High-performance lithium-ion capacitors (LICs) show tremendous application prospects in new energy vehicles and portable electronic devices due to their excellent electrochemical properties. However, the low active mass loading and poor reaction rate of the current anode seriously limit the rate performance of LIC. Herein, we developed a high mass-loading N-doped reduced oxide graphene (N-rGO)-T-Nb2O5/Copper nanowire (CuNW) (GNC) composite membrane as an anode for high-rate LICs, which was obtained by compressing the corresponding 3D composite aerogel.
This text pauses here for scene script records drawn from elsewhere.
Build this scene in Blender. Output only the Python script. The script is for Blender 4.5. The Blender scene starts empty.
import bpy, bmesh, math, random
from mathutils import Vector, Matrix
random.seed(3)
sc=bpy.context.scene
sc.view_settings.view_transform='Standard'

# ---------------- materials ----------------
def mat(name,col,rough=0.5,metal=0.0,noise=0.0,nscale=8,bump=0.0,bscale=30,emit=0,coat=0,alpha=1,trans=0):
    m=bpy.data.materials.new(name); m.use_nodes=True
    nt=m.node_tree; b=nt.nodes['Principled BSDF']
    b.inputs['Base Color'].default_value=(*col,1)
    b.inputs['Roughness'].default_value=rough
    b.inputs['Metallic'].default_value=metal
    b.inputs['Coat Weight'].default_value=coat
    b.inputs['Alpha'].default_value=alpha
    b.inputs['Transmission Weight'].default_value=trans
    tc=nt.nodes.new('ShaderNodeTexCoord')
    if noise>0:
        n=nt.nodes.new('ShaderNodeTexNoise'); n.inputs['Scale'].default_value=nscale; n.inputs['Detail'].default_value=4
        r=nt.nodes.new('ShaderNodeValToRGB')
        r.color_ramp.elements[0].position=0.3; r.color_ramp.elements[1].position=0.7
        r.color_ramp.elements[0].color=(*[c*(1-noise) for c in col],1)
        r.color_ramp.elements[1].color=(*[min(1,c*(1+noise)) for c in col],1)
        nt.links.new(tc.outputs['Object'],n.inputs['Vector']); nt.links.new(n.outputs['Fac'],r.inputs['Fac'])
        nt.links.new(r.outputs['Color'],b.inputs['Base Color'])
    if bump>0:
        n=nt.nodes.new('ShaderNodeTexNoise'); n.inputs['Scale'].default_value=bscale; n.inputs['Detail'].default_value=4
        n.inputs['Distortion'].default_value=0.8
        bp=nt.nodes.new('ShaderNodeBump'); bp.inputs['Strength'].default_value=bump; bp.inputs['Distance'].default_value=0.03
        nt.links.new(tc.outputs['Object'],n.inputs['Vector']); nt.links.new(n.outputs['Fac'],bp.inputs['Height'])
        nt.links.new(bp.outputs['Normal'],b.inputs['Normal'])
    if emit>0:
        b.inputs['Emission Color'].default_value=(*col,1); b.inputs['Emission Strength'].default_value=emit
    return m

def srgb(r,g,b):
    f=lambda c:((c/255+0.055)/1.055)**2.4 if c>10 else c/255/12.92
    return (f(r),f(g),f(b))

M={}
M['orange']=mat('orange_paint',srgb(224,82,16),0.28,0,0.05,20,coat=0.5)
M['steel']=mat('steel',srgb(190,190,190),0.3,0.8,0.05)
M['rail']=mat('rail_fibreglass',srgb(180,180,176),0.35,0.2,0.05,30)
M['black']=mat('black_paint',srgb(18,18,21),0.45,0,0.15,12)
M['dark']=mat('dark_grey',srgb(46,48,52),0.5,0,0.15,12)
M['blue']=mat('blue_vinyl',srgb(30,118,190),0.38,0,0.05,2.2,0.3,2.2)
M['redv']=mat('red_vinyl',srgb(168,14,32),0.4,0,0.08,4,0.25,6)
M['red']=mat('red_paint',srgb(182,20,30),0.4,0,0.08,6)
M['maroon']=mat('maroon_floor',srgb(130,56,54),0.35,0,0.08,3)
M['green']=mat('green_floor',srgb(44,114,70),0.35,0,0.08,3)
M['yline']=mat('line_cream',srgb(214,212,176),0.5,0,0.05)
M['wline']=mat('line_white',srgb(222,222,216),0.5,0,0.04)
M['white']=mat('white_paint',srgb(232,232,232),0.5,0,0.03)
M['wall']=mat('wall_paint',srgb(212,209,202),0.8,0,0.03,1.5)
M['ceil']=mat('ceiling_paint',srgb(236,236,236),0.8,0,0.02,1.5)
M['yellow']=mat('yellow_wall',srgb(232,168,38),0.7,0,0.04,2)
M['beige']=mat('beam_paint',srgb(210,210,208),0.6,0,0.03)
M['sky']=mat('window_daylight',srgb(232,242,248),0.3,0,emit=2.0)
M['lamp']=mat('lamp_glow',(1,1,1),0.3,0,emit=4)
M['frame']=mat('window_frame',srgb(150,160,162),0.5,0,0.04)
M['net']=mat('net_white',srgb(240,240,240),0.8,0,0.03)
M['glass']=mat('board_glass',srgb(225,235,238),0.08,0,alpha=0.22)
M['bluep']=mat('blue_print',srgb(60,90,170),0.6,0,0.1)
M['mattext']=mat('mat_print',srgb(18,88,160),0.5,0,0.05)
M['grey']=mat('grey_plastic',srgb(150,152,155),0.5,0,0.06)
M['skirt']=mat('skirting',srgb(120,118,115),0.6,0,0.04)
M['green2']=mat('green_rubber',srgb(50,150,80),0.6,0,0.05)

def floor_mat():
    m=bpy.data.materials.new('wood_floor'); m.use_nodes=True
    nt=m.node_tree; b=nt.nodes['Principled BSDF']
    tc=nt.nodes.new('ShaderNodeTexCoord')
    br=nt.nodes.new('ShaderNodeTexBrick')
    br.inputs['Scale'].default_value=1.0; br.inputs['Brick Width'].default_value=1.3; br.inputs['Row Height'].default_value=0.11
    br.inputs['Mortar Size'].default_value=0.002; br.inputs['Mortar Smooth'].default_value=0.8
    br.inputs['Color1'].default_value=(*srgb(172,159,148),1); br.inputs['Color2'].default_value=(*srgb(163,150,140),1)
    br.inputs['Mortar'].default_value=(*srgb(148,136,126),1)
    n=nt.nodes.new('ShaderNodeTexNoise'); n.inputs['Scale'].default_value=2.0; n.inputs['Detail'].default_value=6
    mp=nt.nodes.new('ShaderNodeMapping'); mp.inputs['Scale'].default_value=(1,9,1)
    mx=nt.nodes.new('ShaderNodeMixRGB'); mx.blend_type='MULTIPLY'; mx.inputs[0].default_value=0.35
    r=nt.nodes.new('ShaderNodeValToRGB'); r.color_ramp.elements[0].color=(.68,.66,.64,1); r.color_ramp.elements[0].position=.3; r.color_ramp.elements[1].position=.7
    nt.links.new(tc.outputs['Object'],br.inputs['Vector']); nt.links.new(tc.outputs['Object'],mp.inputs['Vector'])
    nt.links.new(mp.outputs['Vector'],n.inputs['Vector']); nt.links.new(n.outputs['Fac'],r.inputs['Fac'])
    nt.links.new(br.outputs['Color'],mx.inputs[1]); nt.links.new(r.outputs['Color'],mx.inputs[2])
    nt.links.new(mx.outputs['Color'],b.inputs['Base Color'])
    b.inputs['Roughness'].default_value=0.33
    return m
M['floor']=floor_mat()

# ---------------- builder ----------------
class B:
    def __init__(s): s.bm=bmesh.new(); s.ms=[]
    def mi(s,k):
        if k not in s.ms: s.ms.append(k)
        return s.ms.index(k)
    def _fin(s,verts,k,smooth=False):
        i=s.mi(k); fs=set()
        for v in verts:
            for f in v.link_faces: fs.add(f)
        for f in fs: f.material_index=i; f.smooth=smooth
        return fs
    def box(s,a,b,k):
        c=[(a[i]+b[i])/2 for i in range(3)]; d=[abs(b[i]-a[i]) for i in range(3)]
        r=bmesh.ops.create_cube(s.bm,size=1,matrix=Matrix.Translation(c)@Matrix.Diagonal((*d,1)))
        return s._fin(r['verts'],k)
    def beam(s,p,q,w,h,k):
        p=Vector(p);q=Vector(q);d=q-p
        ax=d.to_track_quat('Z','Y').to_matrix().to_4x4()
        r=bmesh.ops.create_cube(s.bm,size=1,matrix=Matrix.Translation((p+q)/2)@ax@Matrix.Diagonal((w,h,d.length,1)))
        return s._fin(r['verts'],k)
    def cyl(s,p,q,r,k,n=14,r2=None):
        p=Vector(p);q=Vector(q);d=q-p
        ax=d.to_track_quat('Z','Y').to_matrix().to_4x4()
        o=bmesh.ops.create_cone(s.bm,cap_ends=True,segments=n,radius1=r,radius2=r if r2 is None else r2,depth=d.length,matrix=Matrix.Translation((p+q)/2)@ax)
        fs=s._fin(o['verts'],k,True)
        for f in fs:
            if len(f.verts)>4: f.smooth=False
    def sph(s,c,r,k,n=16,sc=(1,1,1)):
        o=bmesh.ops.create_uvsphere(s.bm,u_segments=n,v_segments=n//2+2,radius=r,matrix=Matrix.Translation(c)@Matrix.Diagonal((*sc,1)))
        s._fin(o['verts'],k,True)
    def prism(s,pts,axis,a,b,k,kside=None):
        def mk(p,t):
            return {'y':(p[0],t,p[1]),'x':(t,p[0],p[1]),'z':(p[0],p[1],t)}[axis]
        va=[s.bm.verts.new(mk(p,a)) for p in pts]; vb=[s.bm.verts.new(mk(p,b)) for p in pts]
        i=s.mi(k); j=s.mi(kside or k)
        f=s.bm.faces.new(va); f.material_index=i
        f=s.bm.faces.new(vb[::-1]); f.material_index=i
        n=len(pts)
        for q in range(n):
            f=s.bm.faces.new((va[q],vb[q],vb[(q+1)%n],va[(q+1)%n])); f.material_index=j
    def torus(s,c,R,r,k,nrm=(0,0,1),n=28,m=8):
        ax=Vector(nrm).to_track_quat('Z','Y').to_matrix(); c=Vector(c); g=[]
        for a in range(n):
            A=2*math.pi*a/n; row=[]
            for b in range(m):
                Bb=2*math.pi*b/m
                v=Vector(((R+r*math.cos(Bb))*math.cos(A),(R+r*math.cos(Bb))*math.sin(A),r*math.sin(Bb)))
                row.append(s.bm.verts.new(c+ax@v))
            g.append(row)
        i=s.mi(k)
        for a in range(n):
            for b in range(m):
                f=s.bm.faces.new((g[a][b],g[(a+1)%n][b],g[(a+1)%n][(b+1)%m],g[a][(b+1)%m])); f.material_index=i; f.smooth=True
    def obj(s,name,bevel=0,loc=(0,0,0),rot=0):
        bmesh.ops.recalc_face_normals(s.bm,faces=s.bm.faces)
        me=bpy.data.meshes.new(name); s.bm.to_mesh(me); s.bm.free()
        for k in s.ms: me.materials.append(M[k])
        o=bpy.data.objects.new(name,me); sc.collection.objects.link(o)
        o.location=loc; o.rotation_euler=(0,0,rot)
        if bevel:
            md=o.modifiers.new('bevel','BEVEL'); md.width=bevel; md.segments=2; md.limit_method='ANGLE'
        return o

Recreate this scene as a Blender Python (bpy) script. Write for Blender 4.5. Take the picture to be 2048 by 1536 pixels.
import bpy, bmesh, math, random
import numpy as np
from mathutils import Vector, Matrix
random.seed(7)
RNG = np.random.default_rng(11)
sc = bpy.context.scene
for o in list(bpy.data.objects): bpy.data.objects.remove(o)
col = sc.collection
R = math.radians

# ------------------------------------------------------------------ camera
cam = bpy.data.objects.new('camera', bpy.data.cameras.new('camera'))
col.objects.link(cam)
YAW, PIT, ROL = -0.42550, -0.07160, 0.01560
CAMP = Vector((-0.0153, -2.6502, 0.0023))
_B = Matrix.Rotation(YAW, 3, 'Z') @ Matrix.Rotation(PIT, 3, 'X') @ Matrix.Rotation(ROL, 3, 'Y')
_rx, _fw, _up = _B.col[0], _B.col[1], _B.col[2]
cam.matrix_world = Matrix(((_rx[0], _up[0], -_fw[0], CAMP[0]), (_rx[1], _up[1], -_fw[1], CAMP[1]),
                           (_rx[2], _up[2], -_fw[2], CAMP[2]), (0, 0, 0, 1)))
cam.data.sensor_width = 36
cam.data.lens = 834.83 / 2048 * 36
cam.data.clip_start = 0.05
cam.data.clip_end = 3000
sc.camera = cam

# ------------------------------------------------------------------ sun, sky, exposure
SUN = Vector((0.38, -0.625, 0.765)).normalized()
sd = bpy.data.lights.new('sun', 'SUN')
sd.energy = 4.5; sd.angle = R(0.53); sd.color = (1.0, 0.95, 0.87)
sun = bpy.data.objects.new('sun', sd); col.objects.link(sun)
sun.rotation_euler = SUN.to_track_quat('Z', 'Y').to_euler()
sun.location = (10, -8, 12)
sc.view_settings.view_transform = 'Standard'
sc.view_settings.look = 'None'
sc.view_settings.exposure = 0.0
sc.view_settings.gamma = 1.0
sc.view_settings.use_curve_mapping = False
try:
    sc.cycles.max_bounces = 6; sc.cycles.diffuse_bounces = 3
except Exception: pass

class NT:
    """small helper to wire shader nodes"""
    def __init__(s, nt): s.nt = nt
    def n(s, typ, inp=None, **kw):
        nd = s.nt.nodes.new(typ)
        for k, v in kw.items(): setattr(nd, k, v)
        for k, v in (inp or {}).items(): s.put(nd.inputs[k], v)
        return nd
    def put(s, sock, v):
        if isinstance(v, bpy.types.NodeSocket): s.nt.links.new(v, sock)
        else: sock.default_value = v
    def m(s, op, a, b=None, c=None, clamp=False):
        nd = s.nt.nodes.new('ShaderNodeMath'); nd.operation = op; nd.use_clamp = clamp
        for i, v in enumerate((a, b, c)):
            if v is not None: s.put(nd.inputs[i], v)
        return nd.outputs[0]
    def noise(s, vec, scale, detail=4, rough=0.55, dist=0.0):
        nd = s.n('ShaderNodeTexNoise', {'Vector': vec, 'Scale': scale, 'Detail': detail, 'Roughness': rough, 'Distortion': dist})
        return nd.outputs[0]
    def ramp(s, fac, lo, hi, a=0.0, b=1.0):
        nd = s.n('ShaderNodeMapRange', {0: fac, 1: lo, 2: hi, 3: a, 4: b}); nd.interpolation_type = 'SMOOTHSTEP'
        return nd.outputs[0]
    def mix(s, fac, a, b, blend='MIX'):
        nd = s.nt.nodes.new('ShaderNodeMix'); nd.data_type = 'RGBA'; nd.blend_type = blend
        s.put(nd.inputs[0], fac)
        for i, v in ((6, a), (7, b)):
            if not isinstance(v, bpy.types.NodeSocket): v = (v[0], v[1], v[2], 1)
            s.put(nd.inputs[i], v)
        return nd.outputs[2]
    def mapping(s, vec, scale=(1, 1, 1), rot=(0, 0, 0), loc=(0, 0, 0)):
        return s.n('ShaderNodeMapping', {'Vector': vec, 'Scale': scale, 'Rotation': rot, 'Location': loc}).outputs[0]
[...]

Importantly, Li+ can be rapidly embedded/detached in large lattice spacing of T-Nb2O5 and high adsorption capacity of N-rGO, improving the rate performance of the GNC anode. Furthermore, the use of trace CuNWs conductive network instead of conventional Cu foil can effectively reduce the self-weight of the composite membrane for enhancing the specific capacity of the electrode. In lithium-ion half-cell, the high mass-loading GNC-2 (6.19 mg·cm−2 in coin cell) possessed high specific capacity, large rate performance, and excellent cycling life. The LIC consisted of prelithiated GNC-2 and N-rGO exhibited high energy density (173.9 Wh·kg−1), and power density (5242.8 W·kg−1) with outstanding cycle stability (capacitance retention rate of 93.2 % after 10,000 cycles at 3 A·g−1).